Au milieu de l’agitation, les cris se mêlent les uns aux autres : «Les gars ! Personne n’a raté son bac dans la classe !» Ils s’accompagnent de pleurs de joie et de tristesse. Lucy essuie ses larmes du bout des doigts. Elle avait prévenu : «Si je suis aux rattrapages, je me casse maintenant pour réviser.» Il lui manque seulement quelques points pour décrocher le diplôme. Au niveau national, le taux de réussite annoncé ce lundi par le ministère de l’Education nationale est de 85,5 %.
Bac
Dans le brouhaha, les considérations politiques reviennent vite. Simon, un peu déçu par sa mention «assez bien», se fait très sérieux quand il évoque la composition de la nouvelle Assemblée nationale. «Je suis plutôt rassuré, on avait peur. Je ne pensais pas du tout que le NFP allait faire ces scores, explique le lycéen, néanmoins sur la réserve. Je vois que tout le monde est très content, mais pour moi, ça ne fait que retarder l’arrivée du RN au pouvoir. Les prochaines semaines vont être compliquées, il va y avoir des tensions pour le pouvoir et les seuls qui puissent en profiter, c’est l’extrême droite.»

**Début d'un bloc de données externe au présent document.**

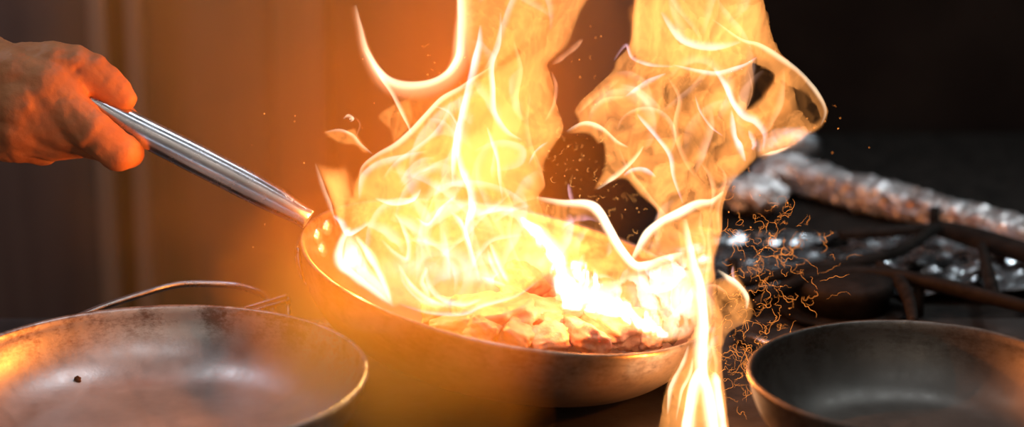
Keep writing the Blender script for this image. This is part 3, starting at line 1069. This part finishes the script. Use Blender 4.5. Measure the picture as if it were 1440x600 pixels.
# ---- left plume
pL = Plane(1.195, yaw=0.06)
fL = thing('flame', 'tall left flame plume billowing over the handle side of the pan', 'flame', at(640, 430, 1.19), group='flames on the pan')
BL = [(655, -50), (700, -60), (760, -60), (845, -50), (812, 30), (800, 62), (782, 80), (772, 92), (780, 118), (784, 145), (793, 172), (792, 188),
      (780, 208), (769, 225), (765, 243), (767, 262), (758, 278), (765, 300), (775, 330), (778, 355), (768, 378), (745, 400), (720, 416),
      (680, 429), (642, 442), (602, 440), (566, 427), (556, 429), (538, 416), (502, 390), (476, 376), (480, 340), (472, 302), (458, 264),
      (444, 229), (470, 232), (490, 229), (500, 250), (513, 228), (535, 214), (556, 202), (576, 185), (590, 166), (610, 142), (640, 127), (660, 112), (652, 60), (648, 0)]
flame_body('flame_body', BL, pL, fL, M['fl_body'], 0.034, 10,
           holes=[([(430, 205), (498, 210), (500, 238), (470, 246), (436, 240)], .85, 16), ([(464, 345), (560, 338), (782, 345), (782, 450), (464, 450)], .45, 24), ([(488, 228), (500, 232), (502, 255), (496, 276), (489, 258)], .75, 4), ([(612, 172), (624, 176), (622, 190), (612, 188)], .55, 4),
                  ([(696, 96), (728, 66), (734, 74), (712, 94)], .6, 4), ([(545, 236), (570, 222), (585, 212), (560, 232)], .5, 4),
                  ([(574, 246), (602, 252), (600, 272), (576, 268)], .35, 6), ([(668, 104), (682, 90), (684, 112), (672, 116)], .5, 4)],
           boosts=[([(640, 205), (683, 187), (713, 157), (730, 200), (727, 225), (690, 260), (650, 250)], 1.0, 14),
                   ([(500, 320), (560, 300), (640, 300), (660, 350), (600, 380), (520, 370)], .15, 20),
                   ([(700, 300), (760, 290), (772, 340), (740, 370), (700, 350)], .3, 16), ([(444, 226), (474, 230), (482, 270), (480, 310), (468, 300)], 1.2, 6), ([(505, 250), (560, 202), (640, 132), (690, 100), (770, 100), (780, 200), (740, 280), (600, 310), (510, 310)], .3, 14),
                   ([(470, 330), (560, 360), (700, 350), (770, 370), (740, 400), (640, 445), (560, 430), (490, 385)], .05, 14)],
           seed=11, base=0.72, var=0.62, ridge=0.55, rim=.2, floor_=0.3)
pS = Plane(1.105, px=620)
flame_body('flame_skirt', [(474, 350), (500, 330), (560, 326), (640, 330), (720, 330), (778, 340), (780, 372), (756, 394), (722, 416), (682, 430), (642, 443), (602, 441), (566, 428), (556, 431), (536, 418), (504, 393), (480, 380)],
           pS, fL, M['fl_body'], 0.036, 8, holes=[([(440, 310), (800, 310), (800, 352), (640, 372), (440, 360)], 1, 34), ([(640, 395), (672, 388), (690, 400), (660, 412)], .4, 8)], seed=17, base=.85, var=.7, ridge=.5, rim=.5, wave=.006, floor_=.35)
# a second, dimmer veil deeper in, wider at the left and up the middle
flame_body('flame_veil', [(560, 130), (600, 122), (650, 112), (700, 60), (700, -50), (790, -50), (790, 60), (770, 92), (782, 150), (790, 180), (765, 240), (770, 330), (740, 395), (660, 425), (560, 410), (490, 372), (478, 320), (500, 250), (540, 215)],
           Plane(1.225, yaw=-0.05), fL, M['fl_dim'], 0.022, 22, seed=31, base=.6, var=1.2, ridge=.5, rim=0, floor_=.1)
flame_body('flame_lick', [(530, 163), (547, 147), (573, 139), (581, 157), (578, 178), (564, 194), (553, 200), (546, 181)], pL, fL, M['fl_body'], 0.02, 8, seed=5, base=.55, var=.8, ridge=.6, rim=.3, wave=.004, step=.0009)
W = lambda pts, w, t, dep=-0.01, s=0, m='fl_wisp', tp=(1, 1), nm='flame_wisp', par=None, pl=None: wisp(nm, pts, pl or pL, par or fL, M[m], w, t, dep, s, tp)
# the loop that opens at the top
W([(500, 10), (506, 40), (514, 72), (528, 100), (546, 117), (572, 124), (604, 120), (630, 106), (645, 84), (649, 60), (650, 20), (648, -30)], 9, .0075, -0.01, 1, 'fl_ribbon', (1, 0), 'flame_loop')
W([(496, 10), (504, 44), (512, 74), (527, 104), (546, 122), (572, 130), (608, 126), (634, 112), (650, 86), (654, 60), (656, 20), (654, -30)], 16, .012, .004, 61, 'fl_soft', (1, 0), 'flame_loop')
W([(512, 70), (533, 103), (553, 133), (573, 173), (579, 190)], 4, .004, -.012, 2, 'fl_ribbon')
W([(507, 262), (510, 237), (530, 220), (557, 206), (580, 187), (597, 167), (620, 143), (647, 127), (668, 112), (690, 96)], 6, .005, -.008, 3, 'fl_ribbon')
W([(674, 40), (673, 62), (668, 92), (657, 137), (647, 177), (638, 225), (636, 262)], 8, .009, -.02, 4)
W([(702, 20), (700, 60), (688, 92), (690, 127), (691, 157), (699, 174), (714, 190), (732, 198)], 6, .007, -.016, 5)
W([(642, 200), (648, 232), (660, 264), (663, 294), (655, 322), (660, 345)], 7, .008, -.022, 6)
W([(634, 298), (646, 312), (655, 330), (664, 364), (674, 394)], 5, .007, 0, 7, pl=pS)
W([(683, 180), (690, 198), (697, 220), (700, 248), (704, 280)], 4, .005, -.022, 8)
W([(534, 336), (554, 356), (572, 366), (576, 346), (567, 316), (556, 300)], 4.5, .005, 0, 9, pl=pS)
W([(598, 374), (605, 400), (626, 420), (652, 427), (676, 420)], 5, .006, 0, 10, pl=pS)
W([(562, 372), (568, 398), (590, 421), (620, 434)], 3, .003, 0, 11, pl=pS)
W([(528, 278), (556, 285), (578, 280), (591, 266)], 5.5, .006, -.02, 12)
W([(584, 306), (602, 316), (622, 292), (640, 276)], 4, .0045, -.02, 13)
W([(560, 426), (602, 438), (650, 440), (680, 428), (726, 415), (756, 394)], 3.5, .0045, 0, 14, pl=pS)
W([(676, 390), (694, 397), (712, 402)], 5, .005, 0, 15, pl=pS)
W([(686, 350), (694, 372), (708, 398)], 4, .004, 0, 16, pl=pS)
W([(506, 280), (513, 250), (530, 234), (562, 224), (600, 214)], 7, .004, -.014, 17)
W([(470, 302), (482, 312), (492, 326), (520, 312)], 6, .008, -.012, 18)
W([(444, 230), (452, 258), (464, 290), (474, 318)], 4, .0022, -.006, 19, 'fl_ribbon')
W([(648, 300), (690, 296), (730, 280), (757, 276)], 6, .004, -.02, 20, 'fl_soft')
W([(742, 130), (738, 170), (744, 206), (756, 236), (764, 262)], 5, .005, -.012, 21, 'fl_soft')
W([(776, 100), (781, 122), (778, 150), (766, 172)], 4, .007, -.006, 22, 'fl_soft')
W([(820, 54), (800, 72), (776, 90)], 6, .006, -.004, 23, 'fl_soft')
W([(640, 226), (620, 260), (604, 300), (600, 340), (612, 372)], 5, .006, -.02, 24, 'fl_soft')
W([(700, 250), (716, 290), (712, 330), (724, 366), (742, 388)], 5, .006, -.018, 25, 'fl_soft')
W([(560, 320), (590, 338), (630, 340), (664, 330)], 5, .006, -.018, 26, 'fl_soft')
W([(720, 60), (728, 100), (722, 140), (732, 172)], 6, .008, -.012, 27, 'fl_soft')
W([(610, 150), (632, 160), (650, 186)], 3, .003, -.012, 28)
W([(665, 215), (700, 205), (728, 212), (722, 230), (690, 240)], 9, .006, -.026, 29, 'fl_faint')
W([(770, 200), (752, 214), (742, 232)], 3, .003, -.01, 30)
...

Assise sur les garde-corps face au lycée, Salomé, elle, décrit «une journée forte en émotions». Son bac en poche et le NFP arrivé en tête des législatives, «c’est un soulagement». «La jeunesse s’est réveillée, ça fait plaisir. On ne va pas retrouver dans la France de Pétain, c’est rassurant», exulte la jeune fille, glissant au passage un gentil tacle à son amie Inaya, qui n’a fait «que dormir toute l’année» mais vient de décrocher son bac STMG avec 11,45 de moyenne. «De savoir qu’on ne va pas être gouvernés par des psychopathes, on va passer un bon été», conclut Salomé.